▶ Directive
Your task is to output the data exactly as it stands.
━━ Source excerpt
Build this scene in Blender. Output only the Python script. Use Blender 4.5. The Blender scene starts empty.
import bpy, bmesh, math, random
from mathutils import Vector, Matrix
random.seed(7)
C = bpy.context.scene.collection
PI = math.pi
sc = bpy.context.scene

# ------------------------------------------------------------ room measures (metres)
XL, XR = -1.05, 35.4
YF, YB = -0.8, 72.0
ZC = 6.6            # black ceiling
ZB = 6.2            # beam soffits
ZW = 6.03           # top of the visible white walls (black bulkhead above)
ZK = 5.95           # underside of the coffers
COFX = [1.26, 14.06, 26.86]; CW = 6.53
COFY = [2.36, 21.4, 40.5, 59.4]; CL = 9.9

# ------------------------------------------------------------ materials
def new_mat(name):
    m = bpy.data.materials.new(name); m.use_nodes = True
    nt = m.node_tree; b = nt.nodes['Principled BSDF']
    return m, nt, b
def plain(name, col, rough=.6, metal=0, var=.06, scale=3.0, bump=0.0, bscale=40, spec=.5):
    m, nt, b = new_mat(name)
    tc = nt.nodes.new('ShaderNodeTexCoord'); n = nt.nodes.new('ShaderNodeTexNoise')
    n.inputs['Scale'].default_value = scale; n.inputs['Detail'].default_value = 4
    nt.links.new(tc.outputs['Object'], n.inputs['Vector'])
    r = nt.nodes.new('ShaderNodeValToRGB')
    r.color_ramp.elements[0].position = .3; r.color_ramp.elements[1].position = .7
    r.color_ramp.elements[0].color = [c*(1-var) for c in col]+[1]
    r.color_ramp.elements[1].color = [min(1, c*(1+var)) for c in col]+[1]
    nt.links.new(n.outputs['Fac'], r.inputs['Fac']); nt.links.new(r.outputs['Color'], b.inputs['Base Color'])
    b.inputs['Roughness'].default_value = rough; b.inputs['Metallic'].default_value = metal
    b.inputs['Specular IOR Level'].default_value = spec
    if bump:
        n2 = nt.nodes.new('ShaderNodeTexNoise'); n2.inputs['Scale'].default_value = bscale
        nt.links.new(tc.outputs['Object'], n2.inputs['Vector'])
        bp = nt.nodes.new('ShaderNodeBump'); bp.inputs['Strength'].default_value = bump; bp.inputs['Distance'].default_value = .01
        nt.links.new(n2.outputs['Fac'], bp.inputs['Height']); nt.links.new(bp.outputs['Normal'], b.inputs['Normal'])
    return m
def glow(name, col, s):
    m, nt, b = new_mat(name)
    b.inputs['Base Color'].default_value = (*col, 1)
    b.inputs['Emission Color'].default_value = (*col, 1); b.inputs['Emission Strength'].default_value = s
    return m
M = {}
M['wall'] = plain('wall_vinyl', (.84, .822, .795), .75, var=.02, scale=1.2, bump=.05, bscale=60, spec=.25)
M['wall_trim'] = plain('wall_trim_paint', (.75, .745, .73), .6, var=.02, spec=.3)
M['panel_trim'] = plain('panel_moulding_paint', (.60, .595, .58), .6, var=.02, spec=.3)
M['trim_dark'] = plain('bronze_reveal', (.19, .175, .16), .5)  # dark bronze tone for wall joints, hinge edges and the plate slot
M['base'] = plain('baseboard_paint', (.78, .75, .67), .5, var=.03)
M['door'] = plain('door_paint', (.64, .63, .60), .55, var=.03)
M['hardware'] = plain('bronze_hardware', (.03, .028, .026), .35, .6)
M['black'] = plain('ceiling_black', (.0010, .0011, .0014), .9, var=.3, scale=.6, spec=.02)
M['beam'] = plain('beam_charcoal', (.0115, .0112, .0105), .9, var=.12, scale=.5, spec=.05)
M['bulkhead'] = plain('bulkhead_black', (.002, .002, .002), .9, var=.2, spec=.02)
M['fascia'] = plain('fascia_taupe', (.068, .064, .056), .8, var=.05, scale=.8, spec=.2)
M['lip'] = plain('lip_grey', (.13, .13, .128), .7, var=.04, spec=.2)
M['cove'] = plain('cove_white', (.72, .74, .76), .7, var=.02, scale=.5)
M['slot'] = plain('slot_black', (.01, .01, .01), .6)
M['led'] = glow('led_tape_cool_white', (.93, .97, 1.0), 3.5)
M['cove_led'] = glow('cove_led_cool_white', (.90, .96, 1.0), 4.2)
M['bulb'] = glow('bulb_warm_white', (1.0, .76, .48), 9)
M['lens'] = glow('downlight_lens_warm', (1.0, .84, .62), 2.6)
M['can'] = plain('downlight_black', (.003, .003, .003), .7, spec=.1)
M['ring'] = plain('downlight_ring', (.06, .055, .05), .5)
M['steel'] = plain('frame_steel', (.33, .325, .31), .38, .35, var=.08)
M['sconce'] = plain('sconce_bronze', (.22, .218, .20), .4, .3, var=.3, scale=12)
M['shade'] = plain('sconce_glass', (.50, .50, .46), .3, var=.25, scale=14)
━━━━
▶ Task answer
Build this scene in Blender. Output only the Python script. Use Blender 4.5. The Blender scene starts empty.
import bpy, bmesh, math, random
from mathutils import Vector, Matrix
random.seed(7)
C = bpy.context.scene.collection
PI = math.pi
sc = bpy.context.scene

# ------------------------------------------------------------ room measures (metres)
XL, XR = -1.05, 35.4
YF, YB = -0.8, 72.0
ZC = 6.6            # black ceiling
ZB = 6.2            # beam soffits
ZW = 6.03           # top of the visible white walls (black bulkhead above)
ZK = 5.95           # underside of the coffers
COFX = [1.26, 14.06, 26.86]; CW = 6.53
COFY = [2.36, 21.4, 40.5, 59.4]; CL = 9.9

# ------------------------------------------------------------ materials
def new_mat(name):
    m = bpy.data.materials.new(name); m.use_nodes = True
    nt = m.node_tree; b = nt.nodes['Principled BSDF']
    return m, nt, b
def plain(name, col, rough=.6, metal=0, var=.06, scale=3.0, bump=0.0, bscale=40, spec=.5):
    m, nt, b = new_mat(name)
    tc = nt.nodes.new('ShaderNodeTexCoord'); n = nt.nodes.new('ShaderNodeTexNoise')
    n.inputs['Scale'].default_value = scale; n.inputs['Detail'].default_value = 4
    nt.links.new(tc.outputs['Object'], n.inputs['Vector'])
    r = nt.nodes.new('ShaderNodeValToRGB')
    r.color_ramp.elements[0].position = .3; r.color_ramp.elements[1].position = .7
    r.color_ramp.elements[0].color = [c*(1-var) for c in col]+[1]
    r.color_ramp.elements[1].color = [min(1, c*(1+var)) for c in col]+[1]
    nt.links.new(n.outputs['Fac'], r.inputs['Fac']); nt.links.new(r.outputs['Color'], b.inputs['Base Color'])
    b.inputs['Roughness'].default_value = rough; b.inputs['Metallic'].default_value = metal
    b.inputs['Specular IOR Level'].default_value = spec
    if bump:
        n2 = nt.nodes.new('ShaderNodeTexNoise'); n2.inputs['Scale'].default_value = bscale
        nt.links.new(tc.outputs['Object'], n2.inputs['Vector'])
        bp = nt.nodes.new('ShaderNodeBump'); bp.inputs['Strength'].default_value = bump; bp.inputs['Distance'].default_value = .01
        nt.links.new(n2.outputs['Fac'], bp.inputs['Height']); nt.links.new(bp.outputs['Normal'], b.inputs['Normal'])
    return m
def glow(name, col, s):
    m, nt, b = new_mat(name)
    b.inputs['Base Color'].default_value = (*col, 1)
    b.inputs['Emission Color'].default_value = (*col, 1); b.inputs['Emission Strength'].default_value = s
    return m
M = {}
M['wall'] = plain('wall_vinyl', (.84, .822, .795), .75, var=.02, scale=1.2, bump=.05, bscale=60, spec=.25)
M['wall_trim'] = plain('wall_trim_paint', (.75, .745, .73), .6, var=.02, spec=.3)
M['panel_trim'] = plain('panel_moulding_paint', (.60, .595, .58), .6, var=.02, spec=.3)
M['trim_dark'] = plain('bronze_reveal', (.19, .175, .16), .5)  # dark bronze tone for wall joints, hinge edges and the plate slot
M['base'] = plain('baseboard_paint', (.78, .75, .67), .5, var=.03)
M['door'] = plain('door_paint', (.64, .63, .60), .55, var=.03)
M['hardware'] = plain('bronze_hardware', (.03, .028, .026), .35, .6)
M['black'] = plain('ceiling_black', (.0010, .0011, .0014), .9, var=.3, scale=.6, spec=.02)
M['beam'] = plain('beam_charcoal', (.0115, .0112, .0105), .9, var=.12, scale=.5, spec=.05)
M['bulkhead'] = plain('bulkhead_black', (.002, .002, .002), .9, var=.2, spec=.02)
M['fascia'] = plain('fascia_taupe', (.068, .064, .056), .8, var=.05, scale=.8, spec=.2)
M['lip'] = plain('lip_grey', (.13, .13, .128), .7, var=.04, spec=.2)
M['cove'] = plain('cove_white', (.72, .74, .76), .7, var=.02, scale=.5)
M['slot'] = plain('slot_black', (.01, .01, .01), .6)
M['led'] = glow('led_tape_cool_white', (.93, .97, 1.0), 3.5)
M['cove_led'] = glow('cove_led_cool_white', (.90, .96, 1.0), 4.2)
M['bulb'] = glow('bulb_warm_white', (1.0, .76, .48), 9)
M['lens'] = glow('downlight_lens_warm', (1.0, .84, .62), 2.6)
M['can'] = plain('downlight_black', (.003, .003, .003), .7, spec=.1)
M['ring'] = plain('downlight_ring', (.06, .055, .05), .5)
M['steel'] = plain('frame_steel', (.33, .325, .31), .38, .35, var=.08)
M['sconce'] = plain('sconce_bronze', (.22, .218, .20), .4, .3, var=.3, scale=12)
M['shade'] = plain('sconce_glass', (.50, .50, .46), .3, var=.25, scale=14)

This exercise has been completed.